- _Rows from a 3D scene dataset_
□ □ □ □ □ □ □

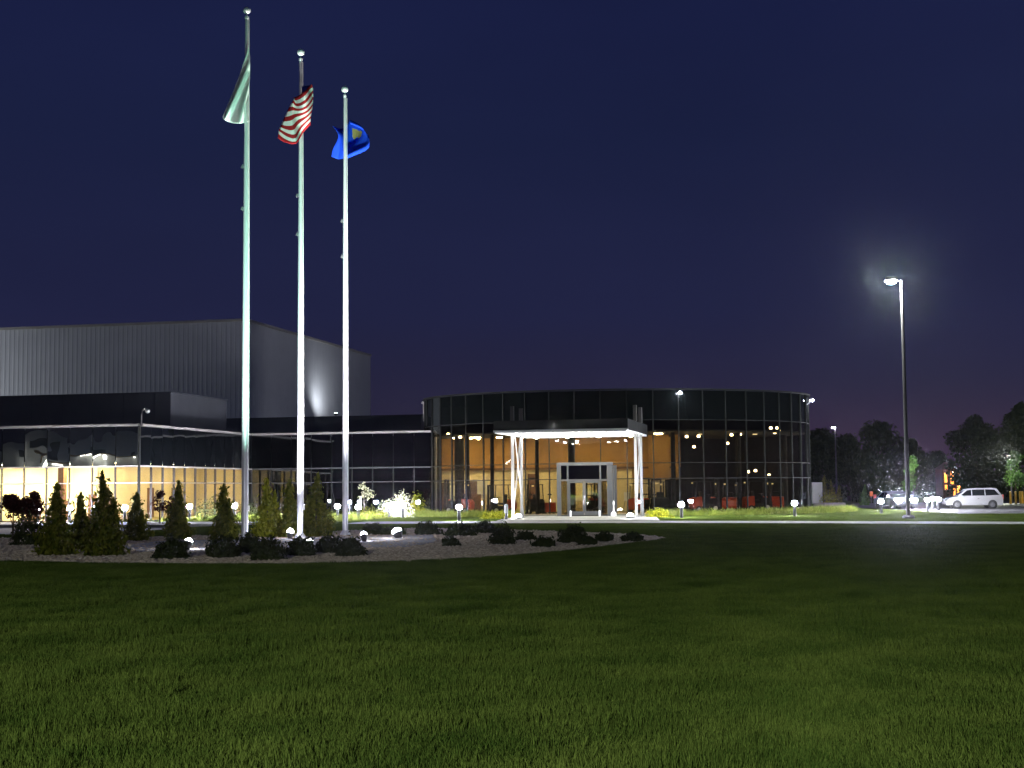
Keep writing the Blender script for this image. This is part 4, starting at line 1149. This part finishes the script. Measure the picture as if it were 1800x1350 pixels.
CABV = [(-1.50, 1.04), (-0.62, 1.66), (-0.1, 1.74), (1.5, 1.75), (1.95, 1.69), (2.34, 1.06)]
WINV = [[(-1.22, 1.10), (-0.62, 1.56), (-0.28, 1.60), (-0.28, 1.10)], [(-0.20, 1.10), (-0.20, 1.61), (0.85, 1.63), (0.85, 1.10)], [(0.92, 1.10), (0.92, 1.63), (1.72, 1.60), (2.10, 1.14)]]
pv = foot(1710, 113)
vehicle('minivan', pv, R(-6), LOWV, CABV, 1.95, m_white, 'white minivan parked side-on at the right, nose to the left', WINV, (-1.52, 1.50), 0.34).scale = (0.9, 0.9, 0.92)
LOWS = [(-2.25, 0.30), (-2.28, 0.55), (-2.2, 0.72), (-1.2, 0.88), (1.7, 0.92), (2.2, 0.85), (2.25, 0.5), (2.2, 0.28)]
CABS = [(-1.05, 0.87), (-0.3, 1.38), (0.2, 1.44), (0.8, 1.40), (1.65, 0.91)]
WINS = [[(-0.75, 0.93), (-0.28, 1.30), (0.15, 1.35), (0.15, 0.93)], [(0.22, 0.93), (0.22, 1.35), (0.75, 1.31), (1.30, 0.95)]]
m_silver = mat('dark_car_paint', (0.02, 0.022, 0.03), 0.35, coat=0.4)
pc = foot(1574, 112)
vehicle('parked_car', pc, R(97), LOWS, CABS, 1.8, m_silver, 'car facing the camera with blazing headlights left of the lamp pole', WINS, (-1.4, 1.4), 0.32, True)

# ================================================================== FORKLIFTS IN THE SHOWROOM
e_glint = emit('forklift_highlight', (1.0, 0.85, 0.45), 1.2)  # glow for painted highlights on the forklifts, which carry no lamps
def forklift(px, Y, yaw, sc, label, mast_h=2.3, paint=m_red):
    r = empty('forklift', foot(px, Y, 0.1), yaw, label, 'forklift', 'forklifts on show in the showroom')
    r.scale = (sc, sc, sc)
    MB().prism_xz([(-0.44, 0.22), (-0.42, 0.60), (0.25, 0.58), (0.32, 0.95), (0.48, 0.95), (0.55, 0.26)], -0.46, 0.46).build('chassis', m_dark, r)
    MB().prism_xz([(-1.02, 0.25), (-1.12, 0.42), (-1.12, 0.80), (-1.0, 0.98), (-0.50, 1.06), (-0.45, 0.45), (-0.58, 0.30)], -0.5, 0.5).build('counterweight', paint, r)
    MB().box((0.42, 0, 0.78), (0.10, 0.8, 0.5), ry=R(8)).build('cowl', paint, r)
    MB().box((-0.22, 0, 0.74), (0.42, 0.46, 0.14)).box((-0.45, 0, 1.1), (0.12, 0.44, 0.6), ry=R(-8)).build('seat', m_black, r)
    MB().tube([(0.32, 0, 0.9), (0.12, 0, 1.2)], 0.02, 6).lathe([(0.02, 0), (0.17, 0.01), (0.17, 0.04), (0.02, 0.05)], 12, (0.1, 0, 1.18)).build('steering_wheel', m_black, r)
    for x in (-0.9, 0.45):
        for s in (-1, 1):
            MB().tube([(x, s * .45, 1.0), (x * .9, s * .42, 2.05)], 0.035, 6).build('guard_post', m_black, r)
    g = MB()
    for i in range(6): g.box((-0.8 + i * 0.24, 0, 2.07), (0.06, 0.9, 0.04))
    g.box((-0.2, .44, 2.07), (1.35, 0.06, 0.05)).box((-0.2, -.44, 2.07), (1.35, 0.06, 0.05)).build('overhead_guard', m_black, r)
    for s in (-1, 1):
        MB().box((0.72, s * .3, mast_h / 2 + .08), (0.14, 0.09, mast_h)).build('mast_rail', m_black if paint is m_red else m_bronze, r)
        MB().box((1.25, s * .24, 0.12), (1.0, 0.11, 0.045)).box((0.82, s * .24, 0.35), (0.05, 0.11, 0.5)).build('fork', m_bronze, r)
    MB().box((0.72, 0, mast_h + .02), (0.12, 0.66, 0.10)).box((0.72, 0, mast_h * .55), (0.10, 0.6, 0.07)).box((0.80, 0, 0.62), (0.05, 0.8, 0.1)).box((0.80, 0, 0.30), (0.05, 0.8, 0.1)).build('carriage', m_black, r)
    MB().box((-0.92, 0.3, 1.98), (0.08, 0.14, 0.10)).box((0.52, -0.3, 1.9), (0.07, 0.12, 0.12)).build('glowing_highlight', e_glint, r)  # added glowing boxes standing in for pale highlights
    for x, q_ in ((-0.72, 0.22), (0.42, 0.28)):
        for s in (-1, 1):
            wv = empty('wheel', (x, s * .47, q_)); wv.parent = r
            MB().tube([(0, -.08, 0), (0, .08, 0)], q_, 14).build('tyre', m_rubber, wv, smooth=True)
            MB().tube([(0, s * .081, 0), (0, s * .09, 0)], q_ * .55, 10).build('rim', m_tile, wv)
    return r
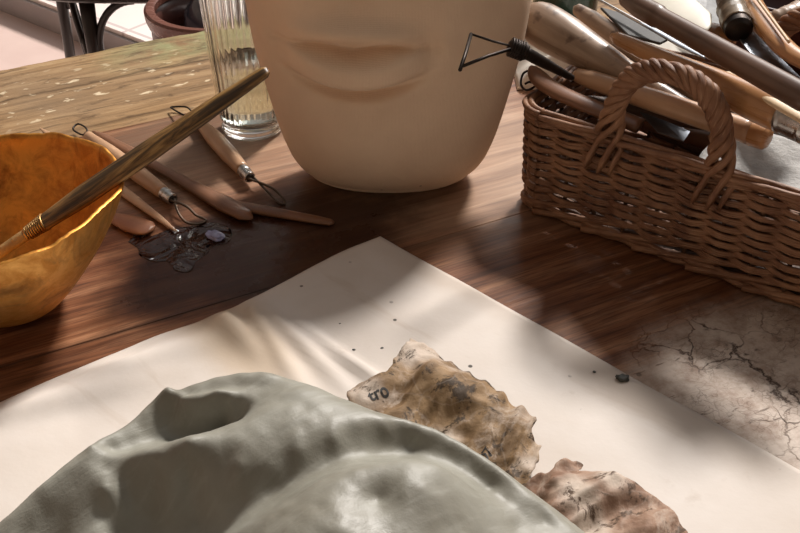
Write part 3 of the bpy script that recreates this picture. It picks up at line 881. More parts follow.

□ □ □ □ □ □ □

- _WRITTEN INSTRUCTION_
Set down the complete material exactly, but do not include the images.

- _THE ANSWER_
Keep writing the Blender script for this image. This is part 4, starting at line 1149. This part finishes the script. Measure the picture as if it were 1800x1350 pixels.
CABV = [(-1.50, 1.04), (-0.62, 1.66), (-0.1, 1.74), (1.5, 1.75), (1.95, 1.69), (2.34, 1.06)]
WINV = [[(-1.22, 1.10), (-0.62, 1.56), (-0.28, 1.60), (-0.28, 1.10)], [(-0.20, 1.10), (-0.20, 1.61), (0.85, 1.63), (0.85, 1.10)], [(0.92, 1.10), (0.92, 1.63), (1.72, 1.60), (2.10, 1.14)]]
pv = foot(1710, 113)
vehicle('minivan', pv, R(-6), LOWV, CABV, 1.95, m_white, 'white minivan parked side-on at the right, nose to the left', WINV, (-1.52, 1.50), 0.34).scale = (0.9, 0.9, 0.92)
LOWS = [(-2.25, 0.30), (-2.28, 0.55), (-2.2, 0.72), (-1.2, 0.88), (1.7, 0.92), (2.2, 0.85), (2.25, 0.5), (2.2, 0.28)]
CABS = [(-1.05, 0.87), (-0.3, 1.38), (0.2, 1.44), (0.8, 1.40), (1.65, 0.91)]
WINS = [[(-0.75, 0.93), (-0.28, 1.30), (0.15, 1.35), (0.15, 0.93)], [(0.22, 0.93), (0.22, 1.35), (0.75, 1.31), (1.30, 0.95)]]
m_silver = mat('dark_car_paint', (0.02, 0.022, 0.03), 0.35, coat=0.4)
pc = foot(1574, 112)
vehicle('parked_car', pc, R(97), LOWS, CABS, 1.8, m_silver, 'car facing the camera with blazing headlights left of the lamp pole', WINS, (-1.4, 1.4), 0.32, True)

# ================================================================== FORKLIFTS IN THE SHOWROOM
e_glint = emit('forklift_highlight', (1.0, 0.85, 0.45), 1.2)  # glow for painted highlights on the forklifts, which carry no lamps
def forklift(px, Y, yaw, sc, label, mast_h=2.3, paint=m_red):
    r = empty('forklift', foot(px, Y, 0.1), yaw, label, 'forklift', 'forklifts on show in the showroom')
    r.scale = (sc, sc, sc)
    MB().prism_xz([(-0.44, 0.22), (-0.42, 0.60), (0.25, 0.58), (0.32, 0.95), (0.48, 0.95), (0.55, 0.26)], -0.46, 0.46).build('chassis', m_dark, r)
    MB().prism_xz([(-1.02, 0.25), (-1.12, 0.42), (-1.12, 0.80), (-1.0, 0.98), (-0.50, 1.06), (-0.45, 0.45), (-0.58, 0.30)], -0.5, 0.5).build('counterweight', paint, r)
    MB().box((0.42, 0, 0.78), (0.10, 0.8, 0.5), ry=R(8)).build('cowl', paint, r)
    MB().box((-0.22, 0, 0.74), (0.42, 0.46, 0.14)).box((-0.45, 0, 1.1), (0.12, 0.44, 0.6), ry=R(-8)).build('seat', m_black, r)
    MB().tube([(0.32, 0, 0.9), (0.12, 0, 1.2)], 0.02, 6).lathe([(0.02, 0), (0.17, 0.01), (0.17, 0.04), (0.02, 0.05)], 12, (0.1, 0, 1.18)).build('steering_wheel', m_black, r)
    for x in (-0.9, 0.45):
        for s in (-1, 1):
            MB().tube([(x, s * .45, 1.0), (x * .9, s * .42, 2.05)], 0.035, 6).build('guard_post', m_black, r)
    g = MB()
    for i in range(6): g.box((-0.8 + i * 0.24, 0, 2.07), (0.06, 0.9, 0.04))
    g.box((-0.2, .44, 2.07), (1.35, 0.06, 0.05)).box((-0.2, -.44, 2.07), (1.35, 0.06, 0.05)).build('overhead_guard', m_black, r)
    for s in (-1, 1):
        MB().box((0.72, s * .3, mast_h / 2 + .08), (0.14, 0.09, mast_h)).build('mast_rail', m_black if paint is m_red else m_bronze, r)
        MB().box((1.25, s * .24, 0.12), (1.0, 0.11, 0.045)).box((0.82, s * .24, 0.35), (0.05, 0.11, 0.5)).build('fork', m_bronze, r)
    MB().box((0.72, 0, mast_h + .02), (0.12, 0.66, 0.10)).box((0.72, 0, mast_h * .55), (0.10, 0.6, 0.07)).box((0.80, 0, 0.62), (0.05, 0.8, 0.1)).box((0.80, 0, 0.30), (0.05, 0.8, 0.1)).build('carriage', m_black, r)
    MB().box((-0.92, 0.3, 1.98), (0.08, 0.14, 0.10)).box((0.52, -0.3, 1.9), (0.07, 0.12, 0.12)).build('glowing_highlight', e_glint, r)  # added glowing boxes standing in for pale highlights
    for x, q_ in ((-0.72, 0.22), (0.42, 0.28)):
        for s in (-1, 1):
            wv = empty('wheel', (x, s * .47, q_)); wv.parent = r
            MB().tube([(0, -.08, 0), (0, .08, 0)], q_, 14).build('tyre', m_rubber, wv, smooth=True)
            MB().tube([(0, s * .081, 0), (0, s * .09, 0)], q_ * .55, 10).build('rim', m_tile, wv)
    return r
Write part 3 of the bpy script that recreates this picture. It picks up at line 881. More parts follow.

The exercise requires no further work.